There’s a reason Republicans have long struggled to capture minority votes. Illiberal populism that deals in racism, sexism and homophobia has existed on the right to different degrees since the Civil Rights Act. But the Republican Party has had some grand moments. I can name a few: taking a decisive stance against the Soviet Union, granting amnesty to 3 million undocumented immigrants, rigorously upholding a liberal international order which promotes human rights and freedom and promoting free trade around the world.

Even if you strongly oppose these traditionally conservative values, it’s still beneficial for everyone that the Republican Party has values to which it can be held accountable. It’s important for political parties to run on values or ideas with policies that are as consistent as possible. When they don’t, elections tend to descend from a clash of ideas to a clash of tribal and cultural loyalties. Such a clash of tribal loyalties will only make our polarized political system more fragmented.

Today, the Republican Party is being reshaped. It’s being reshaped to care only that America is strong and that its enemieswhich are an ever-growing list of countries, institutions and peopleare weak. It’s a party that terrorizes migrant children by placing them in detention centers and tries to deport even those who have known no home but America. It’s a party that is cutting the number of legal immigrants because it believes people from certain backgrounds have less to contribute. It’s a party that doesn’t believe in free trade. And who cares if dictatorships and illiberal regimes spread across the world? They want strong friends, not morally upstanding ones. To Trump’s Republican Party, defending American exceptionalism means upholding sovereignty, borders and brute strength rather than upholding freedom, global prosperity and human rights. Trump’s view of America is unexceptional. It mirrors the way strongmen around the world view their countries.
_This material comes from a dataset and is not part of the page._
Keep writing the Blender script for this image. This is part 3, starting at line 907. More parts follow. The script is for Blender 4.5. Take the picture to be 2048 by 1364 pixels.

The midterms are a referendum on Trump’s politics. A defeat of Trump’s candidates could awaken the establishment and the base of the party. Republicans should thus vote Democratic or not vote at all. The fact is that Trump’s politics are not a stable foundation to base the future of the party. Millennials will outnumber baby boomers by 2019, and Trump and his policies are very unpopular among millennials. Trump relies on nativist sentiment that speaks to a white-majority nation. Before 2050, white Americans will not be a majority. Even now, despite Trump’s attack on immigrants and our immigration system, most Americans see immigration positively. Former State Secretary Hillary Clinton won the popular vote by 3 million while being a very unpopular candidate during the 2016 election. What happens when the Democrats find a charismatic candidate again?

Many Republicans likely support Trump and his views because they think he’s better than any Democrat would be. But such dialectical thinking has limits. What does Trump have to do for that not to be true? Start a trade war that will cost consumers and could actually ruin Christmas? He’s already done that. If you’re a Republican reading this, the next time people are outraged at Trump, please think about what our president has actually done. Ask yourself, “Would I be okay with Obama or Bush doing this?” Only then can the Republican Party reshape itself again, taking the best of its previous foundations and better adapting to the 21st century.